▶ **YOUR OBJECTIVE**: In the entries, find all lines that hold the word "pixels" and copy them.
# # #
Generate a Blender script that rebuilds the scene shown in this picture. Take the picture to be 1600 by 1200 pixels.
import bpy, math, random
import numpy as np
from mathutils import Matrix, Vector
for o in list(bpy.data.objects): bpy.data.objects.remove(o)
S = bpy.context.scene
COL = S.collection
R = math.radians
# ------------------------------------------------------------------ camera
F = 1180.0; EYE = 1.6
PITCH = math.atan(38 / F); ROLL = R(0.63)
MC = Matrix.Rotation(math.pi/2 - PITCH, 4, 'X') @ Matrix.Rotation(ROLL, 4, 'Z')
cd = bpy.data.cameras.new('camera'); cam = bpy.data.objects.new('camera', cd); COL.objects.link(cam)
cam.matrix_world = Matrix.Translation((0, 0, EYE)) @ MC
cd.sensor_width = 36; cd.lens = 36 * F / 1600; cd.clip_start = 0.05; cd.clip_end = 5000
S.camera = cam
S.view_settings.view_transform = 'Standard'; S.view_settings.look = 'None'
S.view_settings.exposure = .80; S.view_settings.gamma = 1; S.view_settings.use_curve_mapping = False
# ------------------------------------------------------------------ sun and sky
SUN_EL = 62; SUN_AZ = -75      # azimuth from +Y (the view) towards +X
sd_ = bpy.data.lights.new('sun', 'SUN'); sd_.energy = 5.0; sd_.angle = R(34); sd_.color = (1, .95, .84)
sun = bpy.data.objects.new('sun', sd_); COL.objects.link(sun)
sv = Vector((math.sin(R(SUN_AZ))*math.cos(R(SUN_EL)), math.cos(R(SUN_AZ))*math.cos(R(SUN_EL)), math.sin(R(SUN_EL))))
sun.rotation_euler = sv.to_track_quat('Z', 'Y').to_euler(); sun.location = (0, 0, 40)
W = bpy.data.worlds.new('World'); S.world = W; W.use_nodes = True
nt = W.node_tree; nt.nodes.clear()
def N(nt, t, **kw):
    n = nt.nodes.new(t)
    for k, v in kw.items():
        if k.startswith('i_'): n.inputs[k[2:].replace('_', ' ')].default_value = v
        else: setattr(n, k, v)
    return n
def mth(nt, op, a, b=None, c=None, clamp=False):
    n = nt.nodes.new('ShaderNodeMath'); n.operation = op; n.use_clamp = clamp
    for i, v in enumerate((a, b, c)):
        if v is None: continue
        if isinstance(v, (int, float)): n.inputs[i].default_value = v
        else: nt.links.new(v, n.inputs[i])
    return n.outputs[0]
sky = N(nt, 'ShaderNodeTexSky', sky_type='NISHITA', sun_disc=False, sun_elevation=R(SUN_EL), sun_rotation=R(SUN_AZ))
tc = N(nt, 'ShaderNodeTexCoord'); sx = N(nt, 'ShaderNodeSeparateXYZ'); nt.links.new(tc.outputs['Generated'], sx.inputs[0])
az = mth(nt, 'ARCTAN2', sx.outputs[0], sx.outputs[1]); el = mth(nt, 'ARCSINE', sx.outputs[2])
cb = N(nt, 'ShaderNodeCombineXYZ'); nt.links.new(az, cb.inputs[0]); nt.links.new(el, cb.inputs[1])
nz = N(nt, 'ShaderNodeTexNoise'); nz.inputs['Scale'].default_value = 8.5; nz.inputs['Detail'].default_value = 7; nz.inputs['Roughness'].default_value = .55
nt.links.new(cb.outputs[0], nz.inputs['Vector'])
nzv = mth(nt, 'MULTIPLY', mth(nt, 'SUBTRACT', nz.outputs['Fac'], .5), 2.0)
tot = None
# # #
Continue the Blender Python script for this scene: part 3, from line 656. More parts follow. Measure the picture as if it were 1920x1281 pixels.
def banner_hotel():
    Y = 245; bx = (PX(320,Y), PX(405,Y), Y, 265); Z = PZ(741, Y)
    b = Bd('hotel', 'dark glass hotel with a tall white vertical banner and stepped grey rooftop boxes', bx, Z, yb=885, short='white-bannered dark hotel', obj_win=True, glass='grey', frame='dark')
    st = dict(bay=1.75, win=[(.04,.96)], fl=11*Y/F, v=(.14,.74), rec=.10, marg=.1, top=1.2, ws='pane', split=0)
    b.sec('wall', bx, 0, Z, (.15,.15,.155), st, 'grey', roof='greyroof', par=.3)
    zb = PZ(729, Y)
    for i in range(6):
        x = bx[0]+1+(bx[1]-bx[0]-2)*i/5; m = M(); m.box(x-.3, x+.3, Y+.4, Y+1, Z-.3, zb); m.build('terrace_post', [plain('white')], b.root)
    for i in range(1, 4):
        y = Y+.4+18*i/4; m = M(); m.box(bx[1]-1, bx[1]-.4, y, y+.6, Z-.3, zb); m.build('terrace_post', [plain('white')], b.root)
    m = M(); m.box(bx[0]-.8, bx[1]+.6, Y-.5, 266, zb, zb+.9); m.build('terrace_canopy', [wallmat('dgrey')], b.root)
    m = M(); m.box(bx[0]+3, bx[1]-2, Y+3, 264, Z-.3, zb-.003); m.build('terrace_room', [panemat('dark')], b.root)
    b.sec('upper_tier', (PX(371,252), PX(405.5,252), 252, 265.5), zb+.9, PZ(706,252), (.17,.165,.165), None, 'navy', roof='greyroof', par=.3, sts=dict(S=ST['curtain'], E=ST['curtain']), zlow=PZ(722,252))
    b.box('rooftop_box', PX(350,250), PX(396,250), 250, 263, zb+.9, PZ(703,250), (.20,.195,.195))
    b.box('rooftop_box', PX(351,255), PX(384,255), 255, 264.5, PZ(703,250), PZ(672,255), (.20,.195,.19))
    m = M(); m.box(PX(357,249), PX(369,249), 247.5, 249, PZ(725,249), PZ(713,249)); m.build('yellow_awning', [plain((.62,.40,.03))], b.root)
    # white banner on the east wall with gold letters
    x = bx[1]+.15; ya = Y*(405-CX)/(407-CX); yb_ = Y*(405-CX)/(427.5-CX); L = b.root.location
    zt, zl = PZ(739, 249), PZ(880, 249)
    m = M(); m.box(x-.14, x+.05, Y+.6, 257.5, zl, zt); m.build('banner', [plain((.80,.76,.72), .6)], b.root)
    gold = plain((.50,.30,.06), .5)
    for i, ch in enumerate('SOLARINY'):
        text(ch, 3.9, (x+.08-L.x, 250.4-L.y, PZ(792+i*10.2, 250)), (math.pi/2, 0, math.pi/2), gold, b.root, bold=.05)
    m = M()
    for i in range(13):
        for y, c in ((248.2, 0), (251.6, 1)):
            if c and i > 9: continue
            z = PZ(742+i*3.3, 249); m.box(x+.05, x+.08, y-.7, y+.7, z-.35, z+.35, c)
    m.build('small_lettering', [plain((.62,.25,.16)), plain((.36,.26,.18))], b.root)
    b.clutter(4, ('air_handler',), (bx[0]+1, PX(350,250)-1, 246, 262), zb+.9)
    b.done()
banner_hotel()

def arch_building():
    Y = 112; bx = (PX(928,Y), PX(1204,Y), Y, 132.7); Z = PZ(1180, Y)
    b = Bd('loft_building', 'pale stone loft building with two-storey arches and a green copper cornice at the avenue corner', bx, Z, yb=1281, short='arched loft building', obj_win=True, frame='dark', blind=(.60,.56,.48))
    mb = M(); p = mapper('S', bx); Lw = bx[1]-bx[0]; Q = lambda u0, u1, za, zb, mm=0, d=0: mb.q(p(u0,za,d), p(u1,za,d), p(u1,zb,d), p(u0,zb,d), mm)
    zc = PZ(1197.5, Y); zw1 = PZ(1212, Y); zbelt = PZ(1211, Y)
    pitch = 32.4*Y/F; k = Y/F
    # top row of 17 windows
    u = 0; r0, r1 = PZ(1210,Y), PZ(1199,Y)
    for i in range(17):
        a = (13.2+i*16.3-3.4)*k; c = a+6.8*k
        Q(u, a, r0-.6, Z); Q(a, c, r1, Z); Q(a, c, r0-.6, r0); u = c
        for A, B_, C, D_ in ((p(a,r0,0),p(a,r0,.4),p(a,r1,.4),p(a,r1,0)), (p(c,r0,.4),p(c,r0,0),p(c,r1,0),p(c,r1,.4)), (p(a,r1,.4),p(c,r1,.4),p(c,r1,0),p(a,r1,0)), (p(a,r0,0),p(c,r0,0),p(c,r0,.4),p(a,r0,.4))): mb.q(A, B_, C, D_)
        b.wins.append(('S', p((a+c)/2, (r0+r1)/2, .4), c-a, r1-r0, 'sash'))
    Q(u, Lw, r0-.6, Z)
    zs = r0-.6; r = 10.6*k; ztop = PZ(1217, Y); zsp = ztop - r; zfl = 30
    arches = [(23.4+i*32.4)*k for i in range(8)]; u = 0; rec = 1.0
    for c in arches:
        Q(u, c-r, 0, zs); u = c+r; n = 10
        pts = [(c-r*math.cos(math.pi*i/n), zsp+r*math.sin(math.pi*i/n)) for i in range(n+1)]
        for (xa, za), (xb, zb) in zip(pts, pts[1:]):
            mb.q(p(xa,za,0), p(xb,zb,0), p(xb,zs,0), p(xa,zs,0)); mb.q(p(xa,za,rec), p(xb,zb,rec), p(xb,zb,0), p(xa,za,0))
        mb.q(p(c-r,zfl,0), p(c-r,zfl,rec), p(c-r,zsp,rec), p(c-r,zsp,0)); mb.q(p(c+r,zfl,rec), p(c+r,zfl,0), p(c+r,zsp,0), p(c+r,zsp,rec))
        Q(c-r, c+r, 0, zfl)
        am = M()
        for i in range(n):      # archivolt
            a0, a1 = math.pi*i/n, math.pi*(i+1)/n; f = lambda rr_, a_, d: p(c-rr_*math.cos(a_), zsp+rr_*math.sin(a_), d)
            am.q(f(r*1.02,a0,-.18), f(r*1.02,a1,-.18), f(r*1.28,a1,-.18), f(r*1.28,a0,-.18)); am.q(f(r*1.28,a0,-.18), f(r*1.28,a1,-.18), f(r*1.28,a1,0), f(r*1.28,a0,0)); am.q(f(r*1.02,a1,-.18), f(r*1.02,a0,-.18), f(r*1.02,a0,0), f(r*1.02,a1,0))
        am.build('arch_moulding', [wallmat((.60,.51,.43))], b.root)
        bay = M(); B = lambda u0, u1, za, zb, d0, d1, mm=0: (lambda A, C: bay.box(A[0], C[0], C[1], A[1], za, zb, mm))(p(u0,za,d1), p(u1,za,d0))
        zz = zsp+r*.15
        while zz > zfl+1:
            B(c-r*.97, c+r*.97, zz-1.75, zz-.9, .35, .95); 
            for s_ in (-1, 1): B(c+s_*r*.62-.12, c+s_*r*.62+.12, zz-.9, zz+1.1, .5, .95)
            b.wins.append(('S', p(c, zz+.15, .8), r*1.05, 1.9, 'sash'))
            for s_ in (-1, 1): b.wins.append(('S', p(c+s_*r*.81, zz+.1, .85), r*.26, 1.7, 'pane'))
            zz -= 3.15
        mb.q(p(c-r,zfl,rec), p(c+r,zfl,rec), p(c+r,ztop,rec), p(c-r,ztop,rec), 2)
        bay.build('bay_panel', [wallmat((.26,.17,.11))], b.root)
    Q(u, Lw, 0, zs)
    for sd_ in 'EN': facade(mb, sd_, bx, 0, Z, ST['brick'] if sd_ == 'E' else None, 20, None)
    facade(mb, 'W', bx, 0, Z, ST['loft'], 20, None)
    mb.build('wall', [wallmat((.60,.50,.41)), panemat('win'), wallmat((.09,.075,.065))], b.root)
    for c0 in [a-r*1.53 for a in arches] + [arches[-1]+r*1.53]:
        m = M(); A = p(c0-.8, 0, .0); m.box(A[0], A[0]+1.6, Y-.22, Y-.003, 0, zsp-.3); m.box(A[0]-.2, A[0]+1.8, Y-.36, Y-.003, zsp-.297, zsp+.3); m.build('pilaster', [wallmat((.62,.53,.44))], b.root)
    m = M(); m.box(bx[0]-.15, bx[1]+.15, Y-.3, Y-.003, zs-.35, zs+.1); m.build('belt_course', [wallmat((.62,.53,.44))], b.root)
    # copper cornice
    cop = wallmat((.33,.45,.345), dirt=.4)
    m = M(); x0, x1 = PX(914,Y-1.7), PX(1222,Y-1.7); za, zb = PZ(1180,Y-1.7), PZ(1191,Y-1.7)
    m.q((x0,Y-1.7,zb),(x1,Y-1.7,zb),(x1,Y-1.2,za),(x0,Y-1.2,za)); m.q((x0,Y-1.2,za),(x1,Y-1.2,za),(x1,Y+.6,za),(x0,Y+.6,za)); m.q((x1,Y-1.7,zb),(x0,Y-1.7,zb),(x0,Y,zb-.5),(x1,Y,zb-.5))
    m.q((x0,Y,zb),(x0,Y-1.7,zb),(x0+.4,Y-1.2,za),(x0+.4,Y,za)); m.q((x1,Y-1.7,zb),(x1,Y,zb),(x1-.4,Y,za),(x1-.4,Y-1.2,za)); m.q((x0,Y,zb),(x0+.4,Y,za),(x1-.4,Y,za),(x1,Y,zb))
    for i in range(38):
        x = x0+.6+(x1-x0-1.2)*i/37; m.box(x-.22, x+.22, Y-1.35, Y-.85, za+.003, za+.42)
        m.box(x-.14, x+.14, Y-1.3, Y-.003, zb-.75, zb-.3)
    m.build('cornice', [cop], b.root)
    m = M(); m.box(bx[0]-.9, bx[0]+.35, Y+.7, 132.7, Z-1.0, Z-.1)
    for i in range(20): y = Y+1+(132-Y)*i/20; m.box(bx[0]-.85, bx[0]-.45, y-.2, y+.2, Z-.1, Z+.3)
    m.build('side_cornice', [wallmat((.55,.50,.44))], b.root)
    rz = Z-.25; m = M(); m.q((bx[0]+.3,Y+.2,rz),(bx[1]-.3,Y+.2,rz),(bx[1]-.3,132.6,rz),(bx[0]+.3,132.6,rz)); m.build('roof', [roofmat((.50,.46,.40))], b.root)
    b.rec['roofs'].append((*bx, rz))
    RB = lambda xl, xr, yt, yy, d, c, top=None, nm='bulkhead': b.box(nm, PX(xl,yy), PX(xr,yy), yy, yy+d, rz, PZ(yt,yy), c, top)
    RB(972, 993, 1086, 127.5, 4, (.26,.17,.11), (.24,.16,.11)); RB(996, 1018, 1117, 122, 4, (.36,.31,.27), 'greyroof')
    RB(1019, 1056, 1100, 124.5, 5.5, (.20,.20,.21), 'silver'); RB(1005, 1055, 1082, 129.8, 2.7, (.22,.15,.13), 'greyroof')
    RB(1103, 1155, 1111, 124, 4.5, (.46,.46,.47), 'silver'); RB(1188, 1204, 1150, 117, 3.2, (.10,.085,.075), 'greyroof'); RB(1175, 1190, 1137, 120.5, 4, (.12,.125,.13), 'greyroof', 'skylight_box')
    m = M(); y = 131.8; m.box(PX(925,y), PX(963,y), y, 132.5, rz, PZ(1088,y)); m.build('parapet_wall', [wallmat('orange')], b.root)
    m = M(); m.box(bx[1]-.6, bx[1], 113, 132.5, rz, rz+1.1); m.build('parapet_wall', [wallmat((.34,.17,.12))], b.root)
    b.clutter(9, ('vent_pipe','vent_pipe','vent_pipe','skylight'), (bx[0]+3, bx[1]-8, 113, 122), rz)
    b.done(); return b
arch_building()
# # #
▶ **EXERCISE SOLUTION**:
Generate a Blender script that rebuilds the scene shown in this picture. Take the picture to be 1600 by 1200 pixels.
Continue the Blender Python script for this scene: part 3, from line 656. More parts follow. Measure the picture as if it were 1920x1281 pixels.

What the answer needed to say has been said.